I once heard Professor Sir Joseph Rotblatt, the anti-nuclear campaigner, say at a talk I attended that “regret is a sterile emotion” – an astonishing statement considering that he had previously been a part of the Manhattan Project, the war-time research and development programme that produced the first nuclear weapons. If he could so effectively put something clearly so regrettable behind him and move on, I can too. But I do regret just a little that I didn’t take either a formal journalism course on leaving university or a creative writing degree. Either option might have made me a completely different type of writer, and not necessarily a better one, but I still can’t help wondering “what if…?”
If you were a car, what type would you be – and why?
I’m going to cheat slightly here, and quote how a writer friend, Shaun Ivory, described me recently: “A Porsche in the slow lane”. I interpreted that as meaning I’m capable of writing something more ambitious and daring than the cosy mysteries and happy-ever-after stories that have been the bulk of my fiction so far. I don’t think he just meant I should write faster, as I published the first four Sophie Sayers novels in just thirteen months! While my novels are getting more ambitious, more complex and a little darker, (but not so much as to upset cosy mystery fans), I hope to write something quite different in the future that stretches me in other directions. Not sure what yet, though!
Upload a picture that best represents you, and tell us why.
The image by Angela Fitch is a group shot taken of the authors and volunteers at the 2018 Hawkesbury Upton Lit Fest, an annual event that I run in my village. I’m standing at the centre, looking ever so slightly smug, at the end of another hugely successful Festival, surrounded by my wonderful band of authors, artists and helpers, who all generously volunteer to help me stage a free community event that is accessible to all. I launched the Festival in 2015, as a one-off evening in the pub, and it’s morphed into a multi-stranded whole-day extravaganza that takes over the village. I’m a gregarious extrovert who loves to share things, and I’m also passionate about helping other authors reach a wider audience, so this is me in my comfort zone and feeling on top of the world.

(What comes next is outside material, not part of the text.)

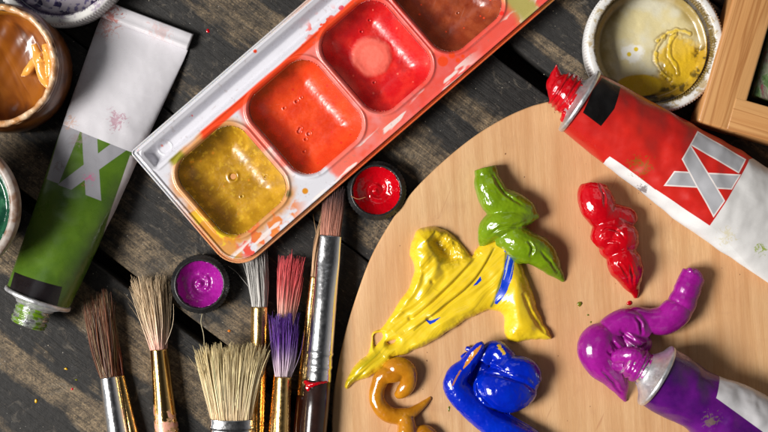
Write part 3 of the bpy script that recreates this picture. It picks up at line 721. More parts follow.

If you could take part in one television programme, which would it be?
I hardly watch any television, and only the occasional DVD. I enjoy documentaries, particularly travel programmes and biographies, but last night’s viewing was fairly typical: University Challenge (I’d be rubbish on that, though I can usually answer a few questions), and an episode of the 1970s twenty-part dramatisation of War and Peace. So can I cheat again and choose a radio programme instead? That would have to be Desert Island Discs. Over the years, I have changed my playlist many times, but my choice of luxury to take with me has been the same since I first heard the show as a child: an endless supply of paper and pens, because I’d never get bored with writing or run out of things to write about.
What would you have printed on the front of your t-shirt?
Busy Bee – for two reasons. Firstly, the name Deborah is Hebrew for bee. Secondly, I am always buzzing about like a mad thing from task to task, trying to do far more than there is time for in the day. I’m either working at top speed or keeling over from having done too much without sufficient rest. I often describe myself as a busy bee – I think it’s currently at the end of my Twitter profile description – because it’s a much kinder description than workaholic, ill-disciplined frenzied wreck, or similar. Plus as everyone knows now, bees are A Good Thing! Until, of course, they sting you. So maybe on the back of the t-shirt it should say “No sting in this tail”.
And finally, why did you choose to write cosy mystery?
This picture shows the array of all five book covers in order, with my photo taken by Angela Fitch in the local churchyard by the lychgate. I’ve always loved gentle mysteries of the kind that keep violence and gore to a minimum, particularly those from the Golden Age of Crime-writing (Agatha Christie, Dorothy L Sayers, etc). This is partly because I’m hypersensitive and the slightest horror will give me nightmares, but mostly because the best cosy mysteries have a strong sense of place and a fascinating cast of characters. When I decided to write in celebration of village life, its intrigues and its personalities, classic cosy mystery provided the perfect skeleton on which to build my stories. I love the intellectual puzzle of a good cosy mystery – the more red herrings, the better – but I also like the way it allows for almost everyone to live happily ever after (apart from the victims and the villains, of course), with each player emerging a little wiser by the end, and moral values gently asserted.
The cosy mysteries I write are really a celebration of village community life all year round. My planned series of seven Sophie Sayers Village Mysteries runs the course of a village year from one summer to the next, so there’s always a book in season! Just now, for example, is the right time to read Murder in the Manger, which kicks off just after Guy Fawkes’ Night and runs through till Christmas, focusing on a village nativity play that goes haywire. Then comes Murder by the Book, running from New Year through Valentine’s Day. I’m just about to launch Springtime for Murder, set at Easter. I have a murder for all occasions!
Debbie, it’s been fascinating chatting with you and thank you for making time in your busy (bee) schedule. Readers, you can find out more about Debbie on her website. You can also find her on Twitter; on Facebook; and on Bookbub. You can see all her Sophie Sayers books at your local Amazon store by clicking here.
Debbie Young
Thank you so much for having me, Elizabeth! Your interesting questions made me stop and reflect about my writing life for a bit – which is definitely good for me, as I’m always in such a tearing hurry!
Elizabeth Ducie
You are most welcome, Debbie. It was great to chat with you. And I so recognise the tearing about syndrome!